**Goal**.
Begin with the first line and repeat exactly through the line containing "from mathutils import Vector, Matrix"; leave every image out.

**Provided data**.

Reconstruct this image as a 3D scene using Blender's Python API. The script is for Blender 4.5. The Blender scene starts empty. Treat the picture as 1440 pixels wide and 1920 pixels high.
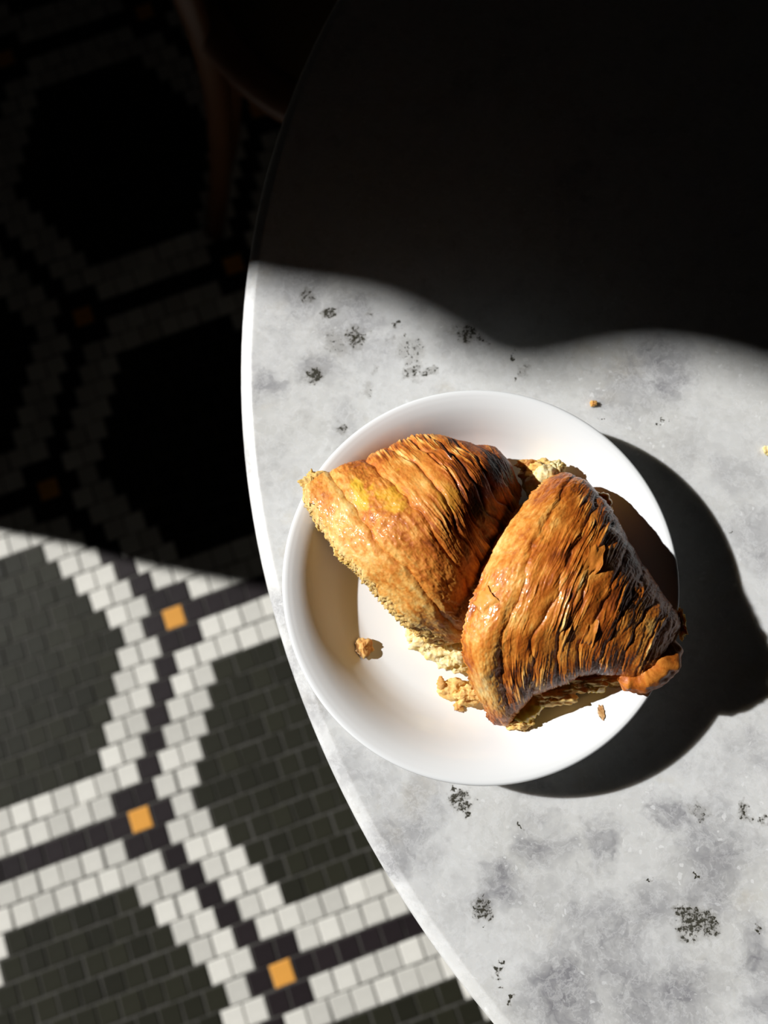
import bpy, bmesh, math, random
import numpy as np
from mathutils import Vector, Matrix

# ------------------------------------------------------------------ camera
scene = bpy.context.scene
col = scene.collection
FPX, CAMH = 1400.0, 1.04                      # focal length in px of the 1440x1920 frame, height over the floor
_t, _s = math.radians(-10.4), math.radians(2.0)
_Rx = np.array([[1, 0, 0], [0, math.cos(_t), -math.sin(_t)], [0, math.sin(_t), math.cos(_t)]])
_Ry = np.array([[math.cos(_s), 0, math.sin(_s)], [0, 1, 0], [-math.sin(_s), 0, math.cos(_s)]])
CM = _Rx @ _Ry
cam_d = bpy.data.cameras.new('camera'); cam = bpy.data.objects.new('camera', cam_d); col.objects.link(cam)
cam_d.sensor_fit = 'VERTICAL'; cam_d.sensor_height = 36.0; cam_d.sensor_width = 27.0
cam_d.lens = FPX / 1920.0 * 36.0
cam_d.clip_start = 0.01; cam_d.clip_end = 50
cam_d.dof.use_dof = True; cam_d.dof.focus_distance = 0.285; cam_d.dof.aperture_fstop = 7.0
_D = np.diag([1.0, -1.0, -1.0]); _R = _D @ CM.T @ _D
mw = Matrix([list(_R[i]) + [0] for i in range(3)] + [[0, 0, 0, 1]]); mw.translation = (0, 0, CAMH)
cam.matrix_world = mw
scene.camera = cam

# ------------------------------------------------------------------ light
SUN_AZ, SUN_EL = math.radians(-14.0), math.radians(33.5)     # heading of the light, height of the sun
sd = Vector((math.cos(SUN_AZ) * math.cos(SUN_EL), math.sin(SUN_AZ) * math.cos(SUN_EL), -math.sin(SUN_EL)))
sun_d = bpy.data.lights.new('sun', 'SUN'); sun_d.energy = 5.6; sun_d.angle = math.radians(0.9); sun_d.color = (1.0, 0.995, 0.98)
sun = bpy.data.objects.new('sun', sun_d); col.objects.link(sun); sun.location = (-3, .8, 3)
sun.rotation_euler = sd.to_track_quat('-Z', 'Y').to_euler()
world = bpy.data.worlds.new('world'); scene.world = world; world.use_nodes = True
bg = world.node_tree.nodes['Background']; bg.inputs[0].default_value = (1.0, .93, .88, 1); bg.inputs[1].default_value = 0.0018
scene.view_settings.view_transform = 'Standard'; scene.view_settings.look = 'None'
scene.view_settings.exposure = 0.0; scene.view_settings.gamma = 1.0; scene.view_settings.use_curve_mapping = False

# ------------------------------------------------------------------ helpers
rng = np.random.default_rng(7); random.seed(7)
def at(px, py, z):
    """point of the place seen at photo pixel (px, py) and standing at height z"""
    d = np.array([(px - 720) / FPX, (py - 960) / FPX, 1.0]) @ CM
    w = d[:2] / d[2] * (CAMH - z)
    return np.array([w[0], -w[1], z])
def tag(o, label=None, cat=None, group=None, kind=None):
    if label: o['label'] = label
    if cat: o['category'] = cat
    if group: o['group'] = group
    if kind: o['kind'] = kind
    return o
def empty(name, loc):
    o = bpy.data.objects.new(name, None); col.objects.link(o); o.location = loc; o.empty_display_size = .05
    return o
def origin(parent):
    v = Vector((0, 0, 0))
    while parent is not None: v += parent.location; parent = parent.parent
    return v
def mesh_obj(name, verts, faces, m, parent=None, smooth=True, loc=None):
    """verts in world space; the object is stored relative to its parent / loc"""
    o0 = np.array(origin(parent)) if parent is not None else np.zeros(3)
    base = o0 + (np.array(loc) - o0 if loc is not None else 0)
    verts = np.asarray(verts, float) - base
    me = bpy.data.meshes.new(name)
    if isinstance(faces, np.ndarray):
        n = len(faces); k = faces.shape[1]
        me.vertices.add(len(verts)); me.vertices.foreach_set('co', verts.astype(np.float32).ravel())
        me.loops.add(n * k); me.loops.foreach_set('vertex_index', faces.astype(np.int32).ravel())
        me.polygons.add(n); me.polygons.foreach_set('loop_start', np.arange(0, n * k, k, dtype=np.int32))
        me.polygons.foreach_set('loop_total', np.full(n, k, np.int32))
        me.update(calc_edges=True); me.validate()
    else:
        me.from_pydata([tuple(v) for v in verts], [], faces); me.update()
    if smooth: me.polygons.foreach_set('use_smooth', np.ones(len(me.polygons), bool))
    if m: me.materials.append(m)
    o = bpy.data.objects.new(name, me); col.objects.link(o)
    if parent is not None: o.parent = parent
    o.location = tuple(base - o0)
    return o
def grid_faces(nu, nv, wrap_v=False, wrap_u=False):
    iu = np.arange(nu if wrap_u else nu - 1); iv = np.arange(nv if wrap_v else nv - 1)
    U, V = np.meshgrid(iu, iv, indexing='ij'); U2 = (U + 1) % nu; V2 = (V + 1) % nv
    return np.stack([U * nv + V, U2 * nv + V, U2 * nv + V2, U * nv + V2], -1).reshape(-1, 4)
def lathe(prof, c, n=128, closed=False):
    prof = np.array(prof, float); a = np.linspace(0, 2 * math.pi, n, endpoint=False)
    r = prof[:, 0][None]; v = np.stack([c[0] + r * np.cos(a)[:, None], c[1] + r * np.sin(a)[:, None], np.repeat(prof[:, 1][None] + c[2], n, 0)], -1)
    return v.reshape(-1, 3), grid_faces(n, len(prof), wrap_v=closed, wrap_u=True)
def catmull(P, t):
    """P (k, ...) control values, t in 0..k-1"""
    P = np.asarray(P, float); k = len(P); t = np.clip(np.asarray(t, float), 0, k - 1 - 1e-9); i = t.astype(int); f = t - i
    e = np.concatenate([2 * P[:1] - P[1:2], P, 2 * P[-1:] - P[-2:-1]])
    f = f.reshape(f.shape + (1,) * (P.ndim - 1))
    p0, p1, p2, p3 = e[i], e[i + 1], e[i + 2], e[i + 3]
    return .5 * (2 * p1 + (p2 - p0) * f + (2 * p0 - 5 * p1 + 4 * p2 - p3) * f ** 2 + (3 * p1 - p0 - 3 * p2 + p3) * f ** 3)
def smooth_poly(pts, n):
    return catmull(np.array(pts, float), np.linspace(0, len(pts) - 1, n))
def tube(path, rad, n=12, cap=True):
    path = np.asarray(path, float); k = len(path); rad = np.broadcast_to(np.asarray(rad, float), (k,))
    T = np.gradient(path, axis=0); T /= np.linalg.norm(T, axis=1)[:, None]
    up = np.array([0, 0, 1.]) if abs(T[0][2]) < .9 else np.array([1., 0, 0])
    vs = []
    N = np.cross(T[0], up); N /= np.linalg.norm(N)
    for i in range(k):
        N = N - T[i] * (N @ T[i]); N /= np.linalg.norm(N); B = np.cross(T[i], N)
        a = np.linspace(0, 2 * math.pi, n, endpoint=False)
        vs.append(path[i] + rad[i] * (np.cos(a)[:, None] * N + np.sin(a)[:, None] * B))
    v = np.concatenate(vs); f = [tuple(q) for q in grid_faces(k, n, wrap_v=True)]
    if cap: f += [tuple(range(n))[::-1], tuple(range((k - 1) * n, k * n))]
    return v, f
_perm = rng.permutation(512); _perm = np.concatenate([_perm, _perm, _perm]); _ga = rng.uniform(0, 2 * math.pi, 512)
def perlin(x, y, seed=0):
    x = np.asarray(x, float) + seed * 17.31; y = np.asarray(y, float) + seed * 9.77
    xi = np.floor(x).astype(int); yi = np.floor(y).astype(int); xf = x - xi; yf = y - yi
    def g(ix, iy, dx, dy):
        a = _ga[_perm[(_perm[ix & 511] + iy) & 511]]; return np.cos(a) * dx + np.sin(a) * dy
    u = xf ** 3 * (xf * (xf * 6 - 15) + 10); v = yf ** 3 * (yf * (yf * 6 - 15) + 10)
    a = g(xi, yi, xf, yf) * (1 - u) + g(xi + 1, yi, xf - 1, yf) * u
    b = g(xi, yi + 1, xf, yf - 1) * (1 - u) + g(xi + 1, yi + 1, xf - 1, yf - 1) * u
    return (a * (1 - v) + b * v) * 1.5
def fbm(x, y, seed=0, o=4):
    s = 0; a = 1.0; fq = 1.0
    for k in range(o): s = s + a * perlin(x * fq, y * fq, seed + k * 3); a *= .5; fq *= 2.03
    return s
def sstep(a, b, x):
    t = np.clip((x - a) / (b - a), 0, 1); return t * t * (3 - 2 * t)

# ------------------------------------------------------------------ materials
def over_plate(v, gap=.0006):
    v = np.array(v, float); r_ = np.hypot(v[:, 0] - PC[0], v[:, 1] - PC[1])
    h_ = np.interp(r_, [q[0] for q in ip] + [.0775], [q[1] for q in ip] + [.0242]) + PZ + gap
    v[:, 2] = np.maximum(v[:, 2], np.where(r_ < .0785, h_, v[:, 2])); return v
class NT:
    def __init__(self, name):
        self.m = bpy.data.materials.new(name); self.m.use_nodes = True; self.t = self.m.node_tree
        self.b = self.t.nodes['Principled BSDF']
    def n(self, kind, ins=None, **kw):
        nd = self.t.nodes.new('ShaderNode' + kind)
        for k, v in kw.items(): setattr(nd, k, v)
        for k, v in (ins or {}).items():
            if hasattr(v, 'is_linked') or isinstance(v, bpy.types.NodeSocket): self.t.links.new(v, nd.inputs[k])
            else: nd.inputs[k].default_value = v
        return nd
    def math(self, op, a, b=0.0, clamp=False):
        return self.n('Math', {0: a, 1: b}, operation=op, use_clamp=clamp).outputs[0]
    def mix(self, f, a, b, blend='MIX'):
        nd = self.t.nodes.new('ShaderNodeMix'); nd.data_type = 'RGBA'; nd.blend_type = blend
        for i, v in ((0, f), (6, a), (7, b)):
            if isinstance(v, bpy.types.NodeSocket): self.t.links.new(v, nd.inputs[i])
            else: nd.inputs[i].default_value = (tuple(v) + (1,)) if isinstance(v, tuple) and len(v) == 3 else v
        return nd.outputs[2]
    def noise(self, vec, scale, detail=4, rough=.55, dist=0.0):
        return self.n('TexNoise', {'Vector': vec, 'Scale': scale, 'Detail': detail, 'Roughness': rough, 'Distortion': dist}).outputs[0]
    def ramp(self, f, stops):
        nd = self.n('ValToRGB', {0: f}); e = nd.color_ramp.elements
        while len(e) < len(stops): e.new(.5)
        for q, (p, c) in zip(e, stops): q.position = p; q.color = tuple(c) + (1,)
        return nd.outputs[0]
    def rng(self, v, a, b, c=0.0, d=1.0, smooth=True):
        return self.n('MapRange', {0: v, 1: a, 2: b, 3: c, 4: d}, interpolation_type='SMOOTHSTEP' if smooth else 'LINEAR').outputs[0]
    def set(self, **kw):
        for k, v in kw.items():
            k = k.replace('_', ' ')
            if isinstance(v, bpy.types.NodeSocket): self.t.links.new(v, self.b.inputs[k])
            else: self.b.inputs[k].default_value = (tuple(v) + (1,)) if isinstance(v, tuple) and len(v) == 3 and k != 'Subsurface Radius' else v
        return self
    def bump(self, h, dist, strength=1.0):
        nd = self.n('Bump', {'Height': h, 'Distance': dist, 'Strength': strength}); self.t.links.new(nd.outputs[0], self.b.inputs['Normal'])
def simple(name, c, rough=.5, var=.12, scale=60, bump=0.0, **kw):
    q = NT(name); tc = q.n('TexCoord').outputs['Object']; nz = q.noise(tc, scale, 5)
    q.set(Base_Color=q.mix(nz, tuple(x * (1 - var) for x in c), tuple(min(1, x * (1 + var)) for x in c)), Roughness=rough, **kw)
    if bump: q.bump(nz, bump)
    return q.m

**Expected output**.
Reconstruct this image as a 3D scene using Blender's Python API. The script is for Blender 4.5. The Blender scene starts empty. Treat the picture as 1440 pixels wide and 1920 pixels high.
import bpy, bmesh, math, random
import numpy as np
from mathutils import Vector, Matrix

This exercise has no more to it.